_WHAT TO PRODUCE_: Return the material exactly, first line through the line containing "grey green badge')", and nothing more. Pictures stay out.

_DATA SEGMENT_:
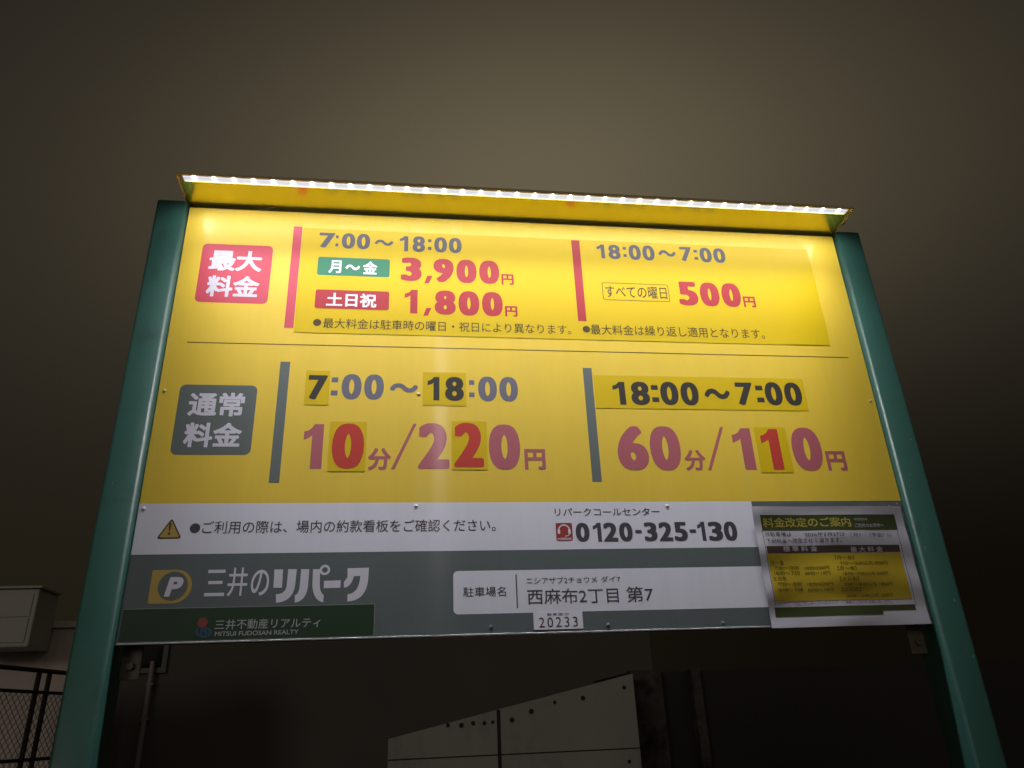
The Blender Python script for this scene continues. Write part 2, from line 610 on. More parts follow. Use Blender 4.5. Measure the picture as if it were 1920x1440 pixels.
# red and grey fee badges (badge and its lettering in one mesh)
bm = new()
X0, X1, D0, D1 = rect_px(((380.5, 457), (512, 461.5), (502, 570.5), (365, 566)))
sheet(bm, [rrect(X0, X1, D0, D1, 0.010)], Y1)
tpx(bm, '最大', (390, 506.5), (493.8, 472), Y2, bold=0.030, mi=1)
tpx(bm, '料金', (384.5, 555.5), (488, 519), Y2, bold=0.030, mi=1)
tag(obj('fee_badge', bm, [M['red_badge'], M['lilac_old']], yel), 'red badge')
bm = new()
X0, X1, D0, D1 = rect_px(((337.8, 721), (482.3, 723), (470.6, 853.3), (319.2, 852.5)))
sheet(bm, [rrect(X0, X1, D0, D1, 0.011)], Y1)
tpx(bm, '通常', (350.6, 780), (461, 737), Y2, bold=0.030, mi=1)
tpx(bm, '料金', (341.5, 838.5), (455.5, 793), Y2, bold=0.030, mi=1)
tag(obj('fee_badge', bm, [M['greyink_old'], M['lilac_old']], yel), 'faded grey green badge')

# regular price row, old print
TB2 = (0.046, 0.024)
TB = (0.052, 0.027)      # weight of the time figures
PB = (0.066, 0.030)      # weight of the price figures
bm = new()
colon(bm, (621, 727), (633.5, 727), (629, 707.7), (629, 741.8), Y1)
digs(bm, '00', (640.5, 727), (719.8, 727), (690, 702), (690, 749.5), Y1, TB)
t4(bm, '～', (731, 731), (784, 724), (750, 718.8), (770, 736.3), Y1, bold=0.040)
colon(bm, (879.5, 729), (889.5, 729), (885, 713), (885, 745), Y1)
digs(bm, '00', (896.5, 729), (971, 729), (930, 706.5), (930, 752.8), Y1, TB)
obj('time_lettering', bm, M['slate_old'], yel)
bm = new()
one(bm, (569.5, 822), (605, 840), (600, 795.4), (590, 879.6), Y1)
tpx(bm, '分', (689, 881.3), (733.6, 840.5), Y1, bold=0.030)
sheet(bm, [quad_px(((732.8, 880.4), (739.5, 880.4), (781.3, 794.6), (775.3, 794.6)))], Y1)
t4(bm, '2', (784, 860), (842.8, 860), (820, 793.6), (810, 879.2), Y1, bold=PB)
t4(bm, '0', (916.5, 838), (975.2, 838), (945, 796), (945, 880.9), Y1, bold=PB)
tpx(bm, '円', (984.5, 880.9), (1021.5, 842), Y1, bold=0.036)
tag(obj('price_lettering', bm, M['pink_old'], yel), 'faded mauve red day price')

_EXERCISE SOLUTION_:
The Blender Python script for this scene continues. Write part 2, from line 610 on. More parts follow. Use Blender 4.5. Measure the picture as if it were 1920x1440 pixels.
# red and grey fee badges (badge and its lettering in one mesh)
bm = new()
X0, X1, D0, D1 = rect_px(((380.5, 457), (512, 461.5), (502, 570.5), (365, 566)))
sheet(bm, [rrect(X0, X1, D0, D1, 0.010)], Y1)
tpx(bm, '最大', (390, 506.5), (493.8, 472), Y2, bold=0.030, mi=1)
tpx(bm, '料金', (384.5, 555.5), (488, 519), Y2, bold=0.030, mi=1)
tag(obj('fee_badge', bm, [M['red_badge'], M['lilac_old']], yel), 'red badge')
bm = new()
X0, X1, D0, D1 = rect_px(((337.8, 721), (482.3, 723), (470.6, 853.3), (319.2, 852.5)))
sheet(bm, [rrect(X0, X1, D0, D1, 0.011)], Y1)
tpx(bm, '通常', (350.6, 780), (461, 737), Y2, bold=0.030, mi=1)
tpx(bm, '料金', (341.5, 838.5), (455.5, 793), Y2, bold=0.030, mi=1)
tag(obj('fee_badge', bm, [M['greyink_old'], M['lilac_old']], yel), 'faded grey green badge')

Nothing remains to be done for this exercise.